Tag: female inheritance

3 records found
Legal document. Power of attorney. Dated: November 1050. Location: Fustat. An unsigned assignment of power of attorney from Eleazar Manṣūr ("Head of the Congregations") b. Menaḥem of Aleppo to Hillel b. Avraham. Eleazar waives all right to the claim that Hillel subverted his agency, suggesting this is an unlimited power of attorney. Although documents granting unlimited power of attorney are typically granted to agents effecting marriage, this document reveals Eleazar to have been appointed to collect on an inheritance claim advanced by one Mulūk bt. Neḥuma b. Wahab, a claim described in T-S 18J2.12 (PGPID 3527) wherein Mulūk explains that her inheritance was left by her father’s wife with Tamīm; in this document, Eleazar appoints Hillel to collect Mulūk’s inheritance from "…any person at all, among them… Tamīm…" (Information from Lieberman, "A Partnership Culture", 86-87)
Legal document, testimony from a woman concerning her debt and her husband's inheritance. In the hand of Yefet b. David, the scribe of Efrayim b. Shemarya’s court in Egypt, second quarter of the eleventh century.
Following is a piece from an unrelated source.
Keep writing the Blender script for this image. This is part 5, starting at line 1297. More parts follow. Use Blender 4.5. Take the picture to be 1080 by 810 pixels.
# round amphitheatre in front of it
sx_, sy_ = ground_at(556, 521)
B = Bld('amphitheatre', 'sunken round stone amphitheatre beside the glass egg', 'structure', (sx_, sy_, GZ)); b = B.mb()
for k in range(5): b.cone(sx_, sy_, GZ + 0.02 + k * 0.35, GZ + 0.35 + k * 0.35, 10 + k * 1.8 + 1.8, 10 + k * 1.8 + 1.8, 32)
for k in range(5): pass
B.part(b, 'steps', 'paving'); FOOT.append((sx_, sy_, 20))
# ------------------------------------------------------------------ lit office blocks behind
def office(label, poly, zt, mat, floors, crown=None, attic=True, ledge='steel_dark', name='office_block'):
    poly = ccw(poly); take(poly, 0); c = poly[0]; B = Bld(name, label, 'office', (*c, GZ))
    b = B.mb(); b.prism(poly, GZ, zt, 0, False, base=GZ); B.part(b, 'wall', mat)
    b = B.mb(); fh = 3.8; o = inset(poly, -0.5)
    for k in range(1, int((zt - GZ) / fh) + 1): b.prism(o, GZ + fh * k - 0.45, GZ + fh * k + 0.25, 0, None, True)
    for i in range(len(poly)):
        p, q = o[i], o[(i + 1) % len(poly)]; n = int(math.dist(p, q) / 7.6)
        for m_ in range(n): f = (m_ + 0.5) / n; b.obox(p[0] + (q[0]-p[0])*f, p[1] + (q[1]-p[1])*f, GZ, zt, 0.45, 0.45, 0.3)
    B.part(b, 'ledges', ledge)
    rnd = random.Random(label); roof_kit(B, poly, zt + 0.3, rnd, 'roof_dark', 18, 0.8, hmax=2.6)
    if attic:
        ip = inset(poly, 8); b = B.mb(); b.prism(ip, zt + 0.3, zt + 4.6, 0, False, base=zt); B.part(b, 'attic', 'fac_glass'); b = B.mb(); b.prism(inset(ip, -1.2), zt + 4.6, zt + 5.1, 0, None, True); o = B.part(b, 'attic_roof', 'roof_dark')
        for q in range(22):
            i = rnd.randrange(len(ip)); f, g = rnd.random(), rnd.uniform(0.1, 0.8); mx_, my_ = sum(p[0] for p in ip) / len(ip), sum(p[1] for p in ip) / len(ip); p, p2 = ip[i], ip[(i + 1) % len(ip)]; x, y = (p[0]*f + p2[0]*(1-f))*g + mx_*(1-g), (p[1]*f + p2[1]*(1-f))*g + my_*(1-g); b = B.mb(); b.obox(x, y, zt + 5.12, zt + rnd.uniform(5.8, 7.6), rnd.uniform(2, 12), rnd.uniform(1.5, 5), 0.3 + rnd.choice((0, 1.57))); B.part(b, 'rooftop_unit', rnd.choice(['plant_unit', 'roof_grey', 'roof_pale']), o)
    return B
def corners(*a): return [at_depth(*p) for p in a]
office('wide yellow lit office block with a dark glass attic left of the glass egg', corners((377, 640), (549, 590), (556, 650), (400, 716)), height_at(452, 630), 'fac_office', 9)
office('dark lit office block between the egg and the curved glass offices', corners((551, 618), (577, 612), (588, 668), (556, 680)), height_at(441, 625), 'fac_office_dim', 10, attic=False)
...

Refers to Yiṣḥaq ha-Kohen (probably b. Furat).
Testimony concerning the death of a man and his son. In Arabic script. Dated: 5 Shawwāl 427 AH, which is 1 August 1036 CE. The witnesses attest that Ṣadaqa b. ʿAllūn Ibn al-Dabbāb has died in Maʿarrat al-Nuʿmān after the death of his son Bū Faraj in the town of al-Lādhiqiyya (Latakia) and that his sole heir is his daughter Yamānī, the wife of Mawhūb b. Bashshār. Witnesses: Salāma b. Isḥāq; ʿAlī b. Ḥusayn; Yūsuf b. Menashshe; Barakāt b. Menaḥem b. Mubārak. Three of the signatures have צח ("valid") in Hebrew script above them. As the witnesses are Jews, this would not have been regarded as a valid legal instrument in a Muslim court. (Information from Khan.)